WHAT THE TASK ASKS —
Write the data out again in full, with no departure from the original.

STORED DATA —
● ● ●

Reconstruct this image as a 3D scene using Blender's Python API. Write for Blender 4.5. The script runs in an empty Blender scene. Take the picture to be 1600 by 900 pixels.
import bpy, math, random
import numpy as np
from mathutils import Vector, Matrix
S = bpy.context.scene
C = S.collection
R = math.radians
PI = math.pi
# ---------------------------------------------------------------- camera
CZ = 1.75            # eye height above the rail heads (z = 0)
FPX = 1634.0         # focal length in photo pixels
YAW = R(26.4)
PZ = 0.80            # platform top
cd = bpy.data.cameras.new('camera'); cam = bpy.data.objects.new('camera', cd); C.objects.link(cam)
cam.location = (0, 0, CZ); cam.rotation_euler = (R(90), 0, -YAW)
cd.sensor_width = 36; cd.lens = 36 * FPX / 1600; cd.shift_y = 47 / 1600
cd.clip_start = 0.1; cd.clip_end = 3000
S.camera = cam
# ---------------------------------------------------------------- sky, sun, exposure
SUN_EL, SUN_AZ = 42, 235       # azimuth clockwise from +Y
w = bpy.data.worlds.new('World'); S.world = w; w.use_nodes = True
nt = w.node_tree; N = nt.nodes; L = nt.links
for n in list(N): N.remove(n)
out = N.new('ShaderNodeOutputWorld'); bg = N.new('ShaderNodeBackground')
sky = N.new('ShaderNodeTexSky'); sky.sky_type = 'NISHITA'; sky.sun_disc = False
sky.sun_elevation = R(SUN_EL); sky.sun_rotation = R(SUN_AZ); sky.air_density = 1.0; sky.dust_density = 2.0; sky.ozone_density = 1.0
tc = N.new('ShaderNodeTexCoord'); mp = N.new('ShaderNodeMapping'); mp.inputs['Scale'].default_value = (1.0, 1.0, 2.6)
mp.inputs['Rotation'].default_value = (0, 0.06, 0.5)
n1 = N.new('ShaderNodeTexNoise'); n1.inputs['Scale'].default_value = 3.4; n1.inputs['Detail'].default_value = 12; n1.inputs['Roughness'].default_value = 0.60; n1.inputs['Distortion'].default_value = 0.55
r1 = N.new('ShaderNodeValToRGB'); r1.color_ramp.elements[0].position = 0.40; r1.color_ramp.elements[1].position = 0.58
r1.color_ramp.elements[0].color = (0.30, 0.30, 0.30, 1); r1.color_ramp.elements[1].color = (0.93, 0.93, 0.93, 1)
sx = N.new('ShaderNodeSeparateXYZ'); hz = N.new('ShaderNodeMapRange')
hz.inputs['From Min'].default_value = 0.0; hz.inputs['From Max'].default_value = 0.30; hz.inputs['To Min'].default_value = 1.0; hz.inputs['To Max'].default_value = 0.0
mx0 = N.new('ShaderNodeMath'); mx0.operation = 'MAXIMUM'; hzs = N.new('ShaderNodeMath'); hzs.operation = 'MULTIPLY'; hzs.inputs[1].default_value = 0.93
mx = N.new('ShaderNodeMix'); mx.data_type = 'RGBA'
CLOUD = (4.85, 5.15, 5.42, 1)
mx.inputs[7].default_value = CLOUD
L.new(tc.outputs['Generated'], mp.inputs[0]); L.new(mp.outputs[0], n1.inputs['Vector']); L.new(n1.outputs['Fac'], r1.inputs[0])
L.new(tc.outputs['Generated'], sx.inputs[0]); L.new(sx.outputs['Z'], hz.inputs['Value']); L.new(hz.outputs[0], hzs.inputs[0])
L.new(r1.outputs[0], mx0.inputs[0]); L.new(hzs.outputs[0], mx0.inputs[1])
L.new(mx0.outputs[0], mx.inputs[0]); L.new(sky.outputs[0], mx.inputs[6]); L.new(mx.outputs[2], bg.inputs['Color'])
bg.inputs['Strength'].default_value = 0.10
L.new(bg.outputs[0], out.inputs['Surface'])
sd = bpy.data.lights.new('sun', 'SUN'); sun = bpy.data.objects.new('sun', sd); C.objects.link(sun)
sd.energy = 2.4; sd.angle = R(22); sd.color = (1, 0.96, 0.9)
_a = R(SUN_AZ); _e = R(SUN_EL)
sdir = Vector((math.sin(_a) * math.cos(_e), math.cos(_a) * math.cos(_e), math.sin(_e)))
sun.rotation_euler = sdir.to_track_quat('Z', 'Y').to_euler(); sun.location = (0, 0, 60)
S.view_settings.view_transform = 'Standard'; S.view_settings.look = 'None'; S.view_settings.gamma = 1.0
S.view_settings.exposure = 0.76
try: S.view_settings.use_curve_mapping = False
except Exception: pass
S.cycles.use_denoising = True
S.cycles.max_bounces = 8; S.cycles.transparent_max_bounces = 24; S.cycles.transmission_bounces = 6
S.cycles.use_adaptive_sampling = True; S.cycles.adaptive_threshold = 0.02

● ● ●

WORKED ANSWER —
Reconstruct this image as a 3D scene using Blender's Python API. Write for Blender 4.5. The script runs in an empty Blender scene. Take the picture to be 1600 by 900 pixels.
import bpy, math, random
import numpy as np
from mathutils import Vector, Matrix
S = bpy.context.scene
C = S.collection
R = math.radians
PI = math.pi
# ---------------------------------------------------------------- camera
CZ = 1.75            # eye height above the rail heads (z = 0)
FPX = 1634.0         # focal length in photo pixels
YAW = R(26.4)
PZ = 0.80            # platform top
cd = bpy.data.cameras.new('camera'); cam = bpy.data.objects.new('camera', cd); C.objects.link(cam)
cam.location = (0, 0, CZ); cam.rotation_euler = (R(90), 0, -YAW)
cd.sensor_width = 36; cd.lens = 36 * FPX / 1600; cd.shift_y = 47 / 1600
cd.clip_start = 0.1; cd.clip_end = 3000
S.camera = cam
# ---------------------------------------------------------------- sky, sun, exposure
SUN_EL, SUN_AZ = 42, 235       # azimuth clockwise from +Y
w = bpy.data.worlds.new('World'); S.world = w; w.use_nodes = True
nt = w.node_tree; N = nt.nodes; L = nt.links
for n in list(N): N.remove(n)
out = N.new('ShaderNodeOutputWorld'); bg = N.new('ShaderNodeBackground')
sky = N.new('ShaderNodeTexSky'); sky.sky_type = 'NISHITA'; sky.sun_disc = False
sky.sun_elevation = R(SUN_EL); sky.sun_rotation = R(SUN_AZ); sky.air_density = 1.0; sky.dust_density = 2.0; sky.ozone_density = 1.0
tc = N.new('ShaderNodeTexCoord'); mp = N.new('ShaderNodeMapping'); mp.inputs['Scale'].default_value = (1.0, 1.0, 2.6)
mp.inputs['Rotation'].default_value = (0, 0.06, 0.5)
n1 = N.new('ShaderNodeTexNoise'); n1.inputs['Scale'].default_value = 3.4; n1.inputs['Detail'].default_value = 12; n1.inputs['Roughness'].default_value = 0.60; n1.inputs['Distortion'].default_value = 0.55
r1 = N.new('ShaderNodeValToRGB'); r1.color_ramp.elements[0].position = 0.40; r1.color_ramp.elements[1].position = 0.58
r1.color_ramp.elements[0].color = (0.30, 0.30, 0.30, 1); r1.color_ramp.elements[1].color = (0.93, 0.93, 0.93, 1)
sx = N.new('ShaderNodeSeparateXYZ'); hz = N.new('ShaderNodeMapRange')
hz.inputs['From Min'].default_value = 0.0; hz.inputs['From Max'].default_value = 0.30; hz.inputs['To Min'].default_value = 1.0; hz.inputs['To Max'].default_value = 0.0
mx0 = N.new('ShaderNodeMath'); mx0.operation = 'MAXIMUM'; hzs = N.new('ShaderNodeMath'); hzs.operation = 'MULTIPLY'; hzs.inputs[1].default_value = 0.93
mx = N.new('ShaderNodeMix'); mx.data_type = 'RGBA'
CLOUD = (4.85, 5.15, 5.42, 1)
mx.inputs[7].default_value = CLOUD
L.new(tc.outputs['Generated'], mp.inputs[0]); L.new(mp.outputs[0], n1.inputs['Vector']); L.new(n1.outputs['Fac'], r1.inputs[0])
L.new(tc.outputs['Generated'], sx.inputs[0]); L.new(sx.outputs['Z'], hz.inputs['Value']); L.new(hz.outputs[0], hzs.inputs[0])
L.new(r1.outputs[0], mx0.inputs[0]); L.new(hzs.outputs[0], mx0.inputs[1])
L.new(mx0.outputs[0], mx.inputs[0]); L.new(sky.outputs[0], mx.inputs[6]); L.new(mx.outputs[2], bg.inputs['Color'])
bg.inputs['Strength'].default_value = 0.10
L.new(bg.outputs[0], out.inputs['Surface'])
sd = bpy.data.lights.new('sun', 'SUN'); sun = bpy.data.objects.new('sun', sd); C.objects.link(sun)
sd.energy = 2.4; sd.angle = R(22); sd.color = (1, 0.96, 0.9)
_a = R(SUN_AZ); _e = R(SUN_EL)
sdir = Vector((math.sin(_a) * math.cos(_e), math.cos(_a) * math.cos(_e), math.sin(_e)))
sun.rotation_euler = sdir.to_track_quat('Z', 'Y').to_euler(); sun.location = (0, 0, 60)
S.view_settings.view_transform = 'Standard'; S.view_settings.look = 'None'; S.view_settings.gamma = 1.0
S.view_settings.exposure = 0.76
try: S.view_settings.use_curve_mapping = False
except Exception: pass
S.cycles.use_denoising = True
S.cycles.max_bounces = 8; S.cycles.transparent_max_bounces = 24; S.cycles.transmission_bounces = 6
S.cycles.use_adaptive_sampling = True; S.cycles.adaptive_threshold = 0.02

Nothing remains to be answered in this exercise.